Empirical model and side friction factor effect on desired operating speed at horizontal curved road

Abstract

The road surface and its geometric condition affect the vehicle's desired operating speed. This paper is framed to examine an empirical model for the desired operating speed due to the variation of the side friction factor at horizontal road curvature across the design period. The minimum radius equation developed by the American Association of State Highway and Transportation Officials (AASHTO) was used to analyze the desired operating speed at the confessed minimum radius, maximum side friction factor, and superelevation. This empirical formula indicated that speed and side friction factors had a direct relationship.

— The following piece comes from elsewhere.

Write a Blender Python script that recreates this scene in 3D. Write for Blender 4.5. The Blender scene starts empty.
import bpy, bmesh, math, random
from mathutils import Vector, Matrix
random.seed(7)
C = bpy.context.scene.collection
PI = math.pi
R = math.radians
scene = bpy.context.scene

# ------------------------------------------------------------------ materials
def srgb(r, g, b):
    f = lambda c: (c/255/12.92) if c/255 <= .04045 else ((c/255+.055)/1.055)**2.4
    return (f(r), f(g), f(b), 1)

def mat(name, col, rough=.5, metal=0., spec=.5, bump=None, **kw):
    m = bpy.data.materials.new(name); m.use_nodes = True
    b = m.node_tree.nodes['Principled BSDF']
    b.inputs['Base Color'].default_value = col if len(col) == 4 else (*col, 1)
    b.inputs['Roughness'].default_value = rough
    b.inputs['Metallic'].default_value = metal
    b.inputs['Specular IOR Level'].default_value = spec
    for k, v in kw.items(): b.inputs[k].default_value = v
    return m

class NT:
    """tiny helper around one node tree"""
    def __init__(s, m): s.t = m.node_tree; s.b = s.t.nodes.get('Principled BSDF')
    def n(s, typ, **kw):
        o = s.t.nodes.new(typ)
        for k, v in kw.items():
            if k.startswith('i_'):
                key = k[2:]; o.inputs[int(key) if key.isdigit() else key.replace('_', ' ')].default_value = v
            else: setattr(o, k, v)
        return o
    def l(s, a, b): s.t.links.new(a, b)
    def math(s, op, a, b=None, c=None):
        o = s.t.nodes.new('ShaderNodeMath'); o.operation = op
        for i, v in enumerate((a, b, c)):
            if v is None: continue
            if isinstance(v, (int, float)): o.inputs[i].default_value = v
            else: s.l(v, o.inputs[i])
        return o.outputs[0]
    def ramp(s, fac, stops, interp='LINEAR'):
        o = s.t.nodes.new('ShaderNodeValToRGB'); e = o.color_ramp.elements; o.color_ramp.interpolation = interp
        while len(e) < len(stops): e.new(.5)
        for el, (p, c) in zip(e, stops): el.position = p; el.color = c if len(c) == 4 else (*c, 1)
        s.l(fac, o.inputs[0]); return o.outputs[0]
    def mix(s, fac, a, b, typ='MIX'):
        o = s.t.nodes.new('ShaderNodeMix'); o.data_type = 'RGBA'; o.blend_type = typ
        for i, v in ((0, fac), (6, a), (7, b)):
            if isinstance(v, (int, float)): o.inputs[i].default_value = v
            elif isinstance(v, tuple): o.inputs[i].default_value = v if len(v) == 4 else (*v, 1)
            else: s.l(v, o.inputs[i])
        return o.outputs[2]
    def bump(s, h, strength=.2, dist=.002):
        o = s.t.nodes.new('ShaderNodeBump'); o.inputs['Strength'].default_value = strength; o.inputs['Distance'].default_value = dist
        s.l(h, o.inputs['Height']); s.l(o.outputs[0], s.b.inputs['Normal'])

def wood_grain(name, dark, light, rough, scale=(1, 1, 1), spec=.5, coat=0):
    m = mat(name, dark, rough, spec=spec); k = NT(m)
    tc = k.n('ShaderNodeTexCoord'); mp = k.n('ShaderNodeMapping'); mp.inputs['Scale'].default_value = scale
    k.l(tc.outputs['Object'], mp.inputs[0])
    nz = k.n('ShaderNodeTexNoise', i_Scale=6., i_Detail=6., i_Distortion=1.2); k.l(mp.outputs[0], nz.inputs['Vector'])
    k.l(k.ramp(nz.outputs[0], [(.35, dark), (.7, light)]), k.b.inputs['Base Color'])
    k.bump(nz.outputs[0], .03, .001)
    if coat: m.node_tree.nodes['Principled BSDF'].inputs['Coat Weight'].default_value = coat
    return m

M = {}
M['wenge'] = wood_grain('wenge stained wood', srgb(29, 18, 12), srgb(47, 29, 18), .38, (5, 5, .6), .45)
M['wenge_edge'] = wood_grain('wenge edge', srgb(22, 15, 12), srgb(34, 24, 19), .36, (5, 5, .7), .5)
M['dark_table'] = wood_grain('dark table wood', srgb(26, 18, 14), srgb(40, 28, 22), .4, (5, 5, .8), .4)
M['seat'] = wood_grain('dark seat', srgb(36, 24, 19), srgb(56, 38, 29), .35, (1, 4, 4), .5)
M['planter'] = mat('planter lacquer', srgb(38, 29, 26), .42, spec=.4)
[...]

Even though this empirical equation cannot define the relationship between desired speed and side friction across the design period except at the opening phase of the road, based on the research gap indicated above, this study proposes an empirical model used to explore the desired operating speed that resulted from the variation of the side friction factor across the design period. To have a structured flow of ideas, a theoretical model was used to create the approach of the specific research inquiry. For exploration purposes, this study used a maximum superelevation of 8 %, the same minimum radius, and the AASTHO recommended side friction factor. Based on the proposed empirical model, this study confirmed that the desired speed increases and decreases as side friction decreases and increases, respectively. Except that vehicular movement is in a static state, at an unrealistic side friction factor (f = 0), and at a critical zone.